DOJ has announced that it will refile its case against the four defendants and will proceed with its case against the remaining defendants.
 

Jury Finds Company and Executives Guilty in FCPA Trial

This post was written by Sarah R. Wolff.

In a stunning jury verdict following a five-week trial, a California federal jury took just one day to find a privately-held company and two of its senior officers guilty on all counts of violating the Foreign Corrupt Practices Act (“FCPA”). The verdict against Lindsay Manufacturing Company (“Lindsay Manufacturing”), a manufacturer of electrical transmission towers, is the first conviction of a corporation under the FCPA since the law was enacted in 1977. The charges against Lindsay Manufacturing, its President and its CFO, centered on allegations that they engaged in a seven-year scheme to pay bribes to procure contracts with a state-owned Mexican utility, Comisión Federal de Electricidad (CFE), by making payments to employees of the utility through an intermediary that represented companies doing business with CFE.

The trial was preceded by several hotly contested pre-trial rulings in which the court rejected various defense claims of prosecutorial misconduct and an aggressive challenge by Lindsay Manufacturing to a key element in an FCPA prosecution – the meaning of the term “foreign official.” Lindsay Manufacturing argued that the Mexican utility was not an “instrumentality” of the state within the meaning of the FCPA, and therefore, the commission payments made to CFE’s employees were not bribes paid to foreign officials. Although the judge rejected the foreign official challenge, there are several other FCPA cases in other jurisdictions in which that issue is being pursued vigorously by defense counsel and we will continue to monitor those cases.
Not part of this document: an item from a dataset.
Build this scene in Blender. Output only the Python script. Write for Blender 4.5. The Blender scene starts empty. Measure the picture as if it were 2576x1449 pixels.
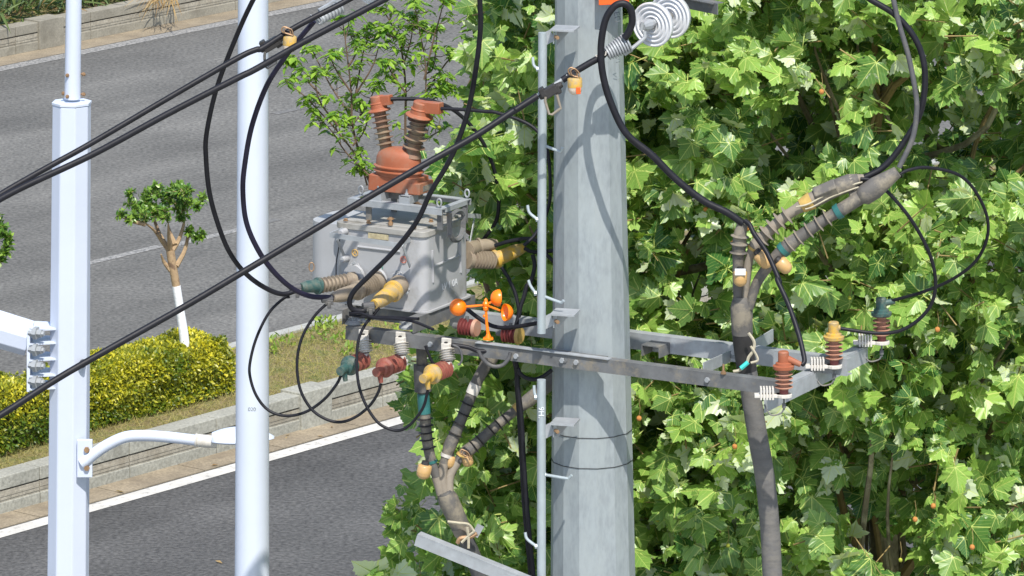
import bpy, math, random
import numpy as np
from mathutils import Vector, Matrix, noise
random.seed(7); rng = np.random.default_rng(11)
scn = bpy.context.scene
# ------------------------------------------------------------------ camera, sky, sun, exposure
F = 16000.0            # focal length in units of a 2576 px wide picture
HC = 16.0              # camera height
YH = -2790.0           # horizon row (2576-px picture)
cam = bpy.data.objects.new('camera', bpy.data.cameras.new('camera'))
scn.collection.objects.link(cam); scn.camera = cam
cam.location = (0, 0, HC); cam.rotation_euler = (math.radians(90), 0, 0)
cam.data.sensor_width = 36; cam.data.lens = 36 * F / 2576
cam.data.shift_y = (YH - 724.5) / 2576
cam.data.clip_start = 1; cam.data.clip_end = 3000
SUN_EL, SUN_AZ = math.radians(56), math.radians(168)   # azimuth measured from +Y towards +X
w = bpy.data.worlds.new("World"); scn.world = w; w.use_nodes = True
nt = w.node_tree; bg = nt.nodes['Background']
sky = nt.nodes.new('ShaderNodeTexSky'); sky.sky_type = 'NISHITA'; sky.sun_disc = False
sky.sun_elevation = SUN_EL; sky.sun_rotation = SUN_AZ
nt.links.new(sky.outputs[0], bg.inputs[0]); bg.inputs[1].default_value = 0.15
sun = bpy.data.objects.new('sun', bpy.data.lights.new('sun', 'SUN')); scn.collection.objects.link(sun)
sun.data.energy = 4.2; sun.data.angle = math.radians(0.5); sun.data.color = (1, .955, .88)
sv = Vector((math.sin(SUN_AZ) * math.cos(SUN_EL), math.cos(SUN_AZ) * math.cos(SUN_EL), math.sin(SUN_EL)))
sun.rotation_euler = sv.to_track_quat('Z', 'Y').to_euler(); sun.location = (0, 0, 40)
scn.view_settings.view_transform = 'Standard'; scn.view_settings.look = 'None'
scn.view_settings.exposure = 0.45; scn.view_settings.gamma = 1

# ------------------------------------------------------------------ places
# picture point + one known coordinate -> point of the world
ZM = dict(a=(0, 0, 2.0125), b=(900, 0, 2.0125), c=(1860, 0, 2.0125), d=(2820, 0, 2.0127), e=(0, 720, 2.0125),
          g=(0, 1440, 2.0125), h=(900, 1440, 2.0125), i=(1860, 1440, 2.0125), A=(1150, 720, 2.734), B=(1270, 320, 2.898),
          C=(900, 1100, 2.415), D=(1650, 1050, 3.622), E=(1500, 1400, 1.906), F=(2700, 550, 2.415), G=(2650, 1050, 2.415),
          H=(2100, 0, 2.898))
K = 3840 / 2576
def q(k, x, y):
    x0, y0, s = ZM[k]; return ((x0 + x / s) / K, (y0 + y / s) / K)
def qs(k, *pts): return [q(k, *p) for p in pts]
def PY(p, Y): return Vector(((p[0] - 1288) * Y / F, Y, HC - (p[1] - YH) * Y / F))
def PZ(p, Z): return PY(p, F * (HC - Z) / (p[1] - YH))
UU, VV = Vector((.872, -.489, 0)), Vector((.489, .872, 0)); O = Vector((.5, 40, 0)); ZZ = Vector((0, 0, 1))
def PV(p, v):
    t = (v + VV.dot(O)) / (VV.x * (p[0] - 1288) + VV.y * F); return PY(p, F * t)
def PU(p, u):
    t = (u + UU.dot(O)) / (UU.x * (p[0] - 1288) + UU.y * F); return PY(p, F * t)
def L(u, v, z): return O + UU * u + VV * v + ZZ * z
def uvz(P): r = P - O; return (UU.dot(r), VV.dot(r), P.z)
DR, NR = Vector((.638, .770, 0)).normalized(), Vector((-.770, .638, 0)).normalized()
def RD(s, n, z=0): return DR * s + NR * n + ZZ * z
def ncoord(p, Z=0): return NR.dot(PZ(p, Z))
def scoord(p, Z=0): return DR.dot(PZ(p, Z))

# ------------------------------------------------------------------ helpers
class MB:
    def __init__(s): s.v = []; s.f = []; s.m = []; s.mi = 0
    def add(s, vs, fs):
        o = len(s.v); s.v += [Vector(v) for v in vs]; s.f += [tuple(o + i for i in f) for f in fs]; s.m += [s.mi] * len(fs); return s
    def box(s, c, ax, ay, az):          # half-extent vectors
        vs = [c + ax * i + ay * j + az * k for i in (-1, 1) for j in (-1, 1) for k in (-1, 1)]
        return s.add(vs, [(0, 1, 3, 2), (4, 6, 7, 5), (0, 4, 5, 1), (2, 3, 7, 6), (0, 2, 6, 4), (1, 5, 7, 3)])
    def lbox(s, u0, u1, v0, v1, z0, z1):
        return s.box(L((u0 + u1) / 2, (v0 + v1) / 2, (z0 + z1) / 2), UU * (u1 - u0) / 2, VV * (v1 - v0) / 2, ZZ * (z1 - z0) / 2)
    def bar(s, a, b, w, h, up=ZZ):
        d = (b - a); n = d.normalized(); sd = n.cross(up).normalized(); u = sd.cross(n)
        return s.box((a + b) / 2, d / 2, sd * w / 2, u * h / 2)
    def prism(s, pts, ext):             # polygon extruded by vector
        n = len(pts); vs = [Vector(p) for p in pts] + [Vector(p) + ext for p in pts]
        fs = [tuple(range(n))[::-1], tuple(range(n, 2 * n))] + [(i, (i + 1) % n, n + (i + 1) % n, n + i) for i in range(n)]
        return s.add(vs, fs)
    def tube(s, pts, r, seg=12, cap=True, rot=0):
        pts = [Vector(p) for p in pts]; n = len(pts); rr = r if hasattr(r, '__len__') else [r] * n
        T = [(pts[min(i + 1, n - 1)] - pts[max(i - 1, 0)]).normalized() for i in range(n)]
        ref = Vector((0, 0, 1)) if abs(T[0].z) < .9 else Vector((1, 0, 0))
        N = T[0].cross(ref).normalized(); vs = []
        for i in range(n):
            N = (N - T[i] * N.dot(T[i])).normalized(); B = T[i].cross(N)
            for k in range(seg):
                a = 2 * math.pi * (k + rot) / seg; vs.append(pts[i] + (N * math.cos(a) + B * math.sin(a)) * rr[i])
        fs = [(i * seg + k, i * seg + (k + 1) % seg, (i + 1) * seg + (k + 1) % seg, (i + 1) * seg + k) for i in range(n - 1) for k in range(seg)]
        if cap: fs += [tuple(range(seg))[::-1], tuple(range((n - 1) * seg, n * seg))]
        return s.add(vs, fs)
    def lathe(s, p0, p1, prof, seg=24):  # prof: (fraction of p0->p1, radius)
        d = p1 - p0; ax = d.normalized(); ref = Vector((0, 0, 1)) if abs(ax.z) < .9 else Vector((1, 0, 0))
        N = ax.cross(ref).normalized(); B = ax.cross(N); vs = []
        for t, r in prof:
            for k in range(seg):
                a = 2 * math.pi * k / seg; vs.append(p0 + d * t + (N * math.cos(a) + B * math.sin(a)) * max(r, 1e-4))
        m = len(prof); fs = [(i * seg + k, i * seg + (k + 1) % seg, (i + 1) * seg + (k + 1) % seg, (i + 1) * seg + k) for i in range(m - 1) for k in range(seg)]
        fs += [tuple(range(seg))[::-1], tuple(range((m - 1) * seg, m * seg))]
        return s.add(vs, fs)
    def rings(s, c, N, B, spec, seg=24):
        pass
    def build(s, name, mats, parent=None, smooth=False, loc=None, bevel=0, angle=40):
        mats = mats if isinstance(mats, (list, tuple)) else [mats]
        if parent is not None: org = root_loc(parent)
        else:
            org = Vector(loc) if loc is not None else sum(s.v, Vector()) / len(s.v)
        me = bpy.data.meshes.new(name); me.from_pydata([v - org for v in s.v], [], s.f)
        for m in mats: me.materials.append(m)
        if len(mats) > 1: me.polygons.foreach_set('material_index', s.m)
        import bmesh
        bm = bmesh.new(); bm.from_mesh(me); bmesh.ops.recalc_face_normals(bm, faces=bm.faces)
        bm.to_mesh(me); bm.free()
        ob = bpy.data.objects.new(name, me); scn.collection.objects.link(ob)
        if parent is not None: ob.parent = parent
        else: ob.location = org
        if smooth:
            for p in me.polygons: p.use_smooth = True
            me.set_sharp_from_angle(angle=math.radians(angle))
        if bevel:
            b = ob.modifiers.new('bevel', 'BEVEL'); b.width = bevel; b.segments = 2; b.limit_method = 'ANGLE'; b.angle_limit = math.radians(35)
        return ob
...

If the verdicts are upheld, the company faces extensive monetary penalties. As for the individuals, each faces a maximum of five years in prison on each of five FCPA counts and an additional five years on a count of conspiracy to violate the FCPA.

Not surprisingly, the Department of Justice immediately cited the convictions as a harbinger of things to come under its ongoing FCPA enforcement program. Touts and condemnations of the verdict aside – companies both public and private – as well as their officers and employees, should take note of this verdict.